'''

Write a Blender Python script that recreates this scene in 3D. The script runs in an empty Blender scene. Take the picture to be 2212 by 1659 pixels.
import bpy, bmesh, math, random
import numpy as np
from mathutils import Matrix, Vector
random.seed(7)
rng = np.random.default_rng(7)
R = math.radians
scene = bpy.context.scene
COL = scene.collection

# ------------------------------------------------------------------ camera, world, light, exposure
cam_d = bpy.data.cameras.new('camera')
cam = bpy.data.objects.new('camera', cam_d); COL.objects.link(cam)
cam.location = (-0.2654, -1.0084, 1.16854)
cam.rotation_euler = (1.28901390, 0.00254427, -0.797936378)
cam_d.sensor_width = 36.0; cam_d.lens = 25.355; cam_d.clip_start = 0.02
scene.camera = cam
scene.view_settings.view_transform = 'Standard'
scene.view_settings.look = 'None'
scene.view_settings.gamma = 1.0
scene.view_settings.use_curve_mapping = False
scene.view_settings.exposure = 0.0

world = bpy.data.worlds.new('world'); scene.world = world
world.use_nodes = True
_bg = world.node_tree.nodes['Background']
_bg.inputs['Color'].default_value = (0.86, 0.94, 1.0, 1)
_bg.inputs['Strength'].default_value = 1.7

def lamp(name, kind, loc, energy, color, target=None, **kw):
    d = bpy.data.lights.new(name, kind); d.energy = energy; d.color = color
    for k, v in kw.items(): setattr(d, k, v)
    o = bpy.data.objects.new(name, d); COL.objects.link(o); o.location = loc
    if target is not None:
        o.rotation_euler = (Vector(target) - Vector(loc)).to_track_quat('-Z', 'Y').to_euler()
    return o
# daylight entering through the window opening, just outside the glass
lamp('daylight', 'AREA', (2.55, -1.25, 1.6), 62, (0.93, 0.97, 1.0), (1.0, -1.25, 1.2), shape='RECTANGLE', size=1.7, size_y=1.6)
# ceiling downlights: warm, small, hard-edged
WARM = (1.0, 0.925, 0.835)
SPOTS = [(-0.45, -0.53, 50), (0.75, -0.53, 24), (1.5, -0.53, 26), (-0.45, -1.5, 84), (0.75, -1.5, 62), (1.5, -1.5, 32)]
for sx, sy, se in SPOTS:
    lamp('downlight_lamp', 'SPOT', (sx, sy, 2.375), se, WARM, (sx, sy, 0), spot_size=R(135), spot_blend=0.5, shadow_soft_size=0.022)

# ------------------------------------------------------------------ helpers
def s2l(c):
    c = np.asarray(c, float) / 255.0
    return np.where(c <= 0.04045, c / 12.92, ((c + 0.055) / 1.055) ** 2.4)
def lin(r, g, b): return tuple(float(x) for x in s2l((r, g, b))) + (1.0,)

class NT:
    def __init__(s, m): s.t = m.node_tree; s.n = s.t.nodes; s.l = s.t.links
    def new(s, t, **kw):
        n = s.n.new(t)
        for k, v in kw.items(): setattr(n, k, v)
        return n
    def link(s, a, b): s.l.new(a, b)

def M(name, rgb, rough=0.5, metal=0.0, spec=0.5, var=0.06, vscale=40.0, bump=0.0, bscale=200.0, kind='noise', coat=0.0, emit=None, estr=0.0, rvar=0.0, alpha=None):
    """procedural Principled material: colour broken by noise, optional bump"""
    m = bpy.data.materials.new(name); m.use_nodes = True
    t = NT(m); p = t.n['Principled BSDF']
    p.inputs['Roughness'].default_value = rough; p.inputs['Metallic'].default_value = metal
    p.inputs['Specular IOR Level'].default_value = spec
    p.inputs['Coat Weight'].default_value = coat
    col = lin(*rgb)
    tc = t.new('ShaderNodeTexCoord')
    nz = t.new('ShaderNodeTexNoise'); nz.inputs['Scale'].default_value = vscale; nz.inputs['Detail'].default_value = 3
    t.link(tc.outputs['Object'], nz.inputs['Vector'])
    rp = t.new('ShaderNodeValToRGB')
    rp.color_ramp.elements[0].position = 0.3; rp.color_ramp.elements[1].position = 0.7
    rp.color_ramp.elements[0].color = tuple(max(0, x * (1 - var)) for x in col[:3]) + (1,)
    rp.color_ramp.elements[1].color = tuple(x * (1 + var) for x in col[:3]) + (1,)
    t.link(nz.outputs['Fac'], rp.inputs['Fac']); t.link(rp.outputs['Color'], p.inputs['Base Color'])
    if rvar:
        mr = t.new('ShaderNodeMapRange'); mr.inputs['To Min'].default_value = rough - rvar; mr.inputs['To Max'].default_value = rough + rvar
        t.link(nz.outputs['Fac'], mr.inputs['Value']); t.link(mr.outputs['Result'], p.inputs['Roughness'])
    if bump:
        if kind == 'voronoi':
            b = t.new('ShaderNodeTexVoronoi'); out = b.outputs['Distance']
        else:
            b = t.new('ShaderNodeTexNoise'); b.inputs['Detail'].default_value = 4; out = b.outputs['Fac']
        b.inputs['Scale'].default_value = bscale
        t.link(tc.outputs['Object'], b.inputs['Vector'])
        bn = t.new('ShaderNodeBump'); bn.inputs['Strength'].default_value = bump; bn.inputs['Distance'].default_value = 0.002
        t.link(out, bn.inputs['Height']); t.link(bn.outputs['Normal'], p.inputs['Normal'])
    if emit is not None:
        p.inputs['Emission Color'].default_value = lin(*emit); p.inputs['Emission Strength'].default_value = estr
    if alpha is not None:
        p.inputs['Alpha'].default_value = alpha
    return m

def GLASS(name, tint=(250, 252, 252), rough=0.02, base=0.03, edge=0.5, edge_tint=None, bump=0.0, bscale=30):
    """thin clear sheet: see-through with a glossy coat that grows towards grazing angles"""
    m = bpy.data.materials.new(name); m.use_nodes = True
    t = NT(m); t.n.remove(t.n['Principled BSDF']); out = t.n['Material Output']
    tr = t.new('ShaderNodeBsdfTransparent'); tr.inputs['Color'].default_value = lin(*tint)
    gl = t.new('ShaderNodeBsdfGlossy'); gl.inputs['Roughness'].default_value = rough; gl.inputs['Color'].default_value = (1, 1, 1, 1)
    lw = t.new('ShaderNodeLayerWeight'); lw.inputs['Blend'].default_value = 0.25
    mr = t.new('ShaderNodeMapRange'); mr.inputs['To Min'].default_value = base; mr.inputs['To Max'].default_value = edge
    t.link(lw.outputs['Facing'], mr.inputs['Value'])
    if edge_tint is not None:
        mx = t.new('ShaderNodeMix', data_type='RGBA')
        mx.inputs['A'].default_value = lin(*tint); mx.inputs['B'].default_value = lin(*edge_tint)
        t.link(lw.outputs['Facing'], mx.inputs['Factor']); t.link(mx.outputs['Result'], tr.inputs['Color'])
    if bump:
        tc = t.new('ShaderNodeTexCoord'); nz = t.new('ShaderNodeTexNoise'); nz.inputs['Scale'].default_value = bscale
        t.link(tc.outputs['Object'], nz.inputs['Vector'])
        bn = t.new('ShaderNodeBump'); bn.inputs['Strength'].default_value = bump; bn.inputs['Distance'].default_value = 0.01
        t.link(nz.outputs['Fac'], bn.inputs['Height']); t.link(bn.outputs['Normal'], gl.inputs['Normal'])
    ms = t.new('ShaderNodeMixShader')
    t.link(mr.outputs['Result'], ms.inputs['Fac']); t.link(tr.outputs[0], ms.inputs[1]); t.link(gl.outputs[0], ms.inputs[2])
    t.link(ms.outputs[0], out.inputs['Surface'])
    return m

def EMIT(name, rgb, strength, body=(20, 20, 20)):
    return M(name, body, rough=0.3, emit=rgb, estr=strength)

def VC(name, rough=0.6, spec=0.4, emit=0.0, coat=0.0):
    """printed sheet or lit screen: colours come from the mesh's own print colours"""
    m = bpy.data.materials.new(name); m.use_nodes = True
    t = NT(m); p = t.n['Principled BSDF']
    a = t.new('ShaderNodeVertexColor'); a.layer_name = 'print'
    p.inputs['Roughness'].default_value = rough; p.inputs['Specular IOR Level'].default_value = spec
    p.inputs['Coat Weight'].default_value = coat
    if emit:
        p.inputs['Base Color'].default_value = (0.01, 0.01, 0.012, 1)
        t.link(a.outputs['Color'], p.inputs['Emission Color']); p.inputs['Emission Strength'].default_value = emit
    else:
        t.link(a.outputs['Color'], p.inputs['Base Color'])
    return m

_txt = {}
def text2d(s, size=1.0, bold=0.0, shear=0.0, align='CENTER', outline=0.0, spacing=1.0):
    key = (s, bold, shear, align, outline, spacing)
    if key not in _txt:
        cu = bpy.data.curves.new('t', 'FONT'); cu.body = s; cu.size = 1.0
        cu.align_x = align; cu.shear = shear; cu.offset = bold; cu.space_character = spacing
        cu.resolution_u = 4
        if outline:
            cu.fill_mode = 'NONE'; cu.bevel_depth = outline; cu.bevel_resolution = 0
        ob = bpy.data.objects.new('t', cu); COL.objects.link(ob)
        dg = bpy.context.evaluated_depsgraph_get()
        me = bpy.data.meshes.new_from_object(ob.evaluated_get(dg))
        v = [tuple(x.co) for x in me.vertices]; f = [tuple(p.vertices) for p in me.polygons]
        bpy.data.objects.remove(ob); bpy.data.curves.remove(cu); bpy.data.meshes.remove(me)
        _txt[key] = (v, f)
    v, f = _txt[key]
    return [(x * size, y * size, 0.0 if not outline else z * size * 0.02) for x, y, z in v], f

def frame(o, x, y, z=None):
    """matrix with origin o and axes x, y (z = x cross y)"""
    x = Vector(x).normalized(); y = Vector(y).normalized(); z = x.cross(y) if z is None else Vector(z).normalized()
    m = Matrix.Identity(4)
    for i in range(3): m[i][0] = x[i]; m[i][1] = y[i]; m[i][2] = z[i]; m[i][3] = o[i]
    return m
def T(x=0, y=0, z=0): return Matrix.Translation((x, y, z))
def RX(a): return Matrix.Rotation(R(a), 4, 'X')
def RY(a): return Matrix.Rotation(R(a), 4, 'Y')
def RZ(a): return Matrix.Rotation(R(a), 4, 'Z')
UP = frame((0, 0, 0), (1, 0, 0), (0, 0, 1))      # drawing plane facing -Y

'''

Lines from the start of the material above through the line containing "COL = scene.collection" are to be duplicated exactly, and only those.

Write a Blender Python script that recreates this scene in 3D. The script runs in an empty Blender scene. Take the picture to be 2212 by 1659 pixels.
import bpy, bmesh, math, random
import numpy as np
from mathutils import Matrix, Vector
random.seed(7)
rng = np.random.default_rng(7)
R = math.radians
scene = bpy.context.scene
COL = scene.collection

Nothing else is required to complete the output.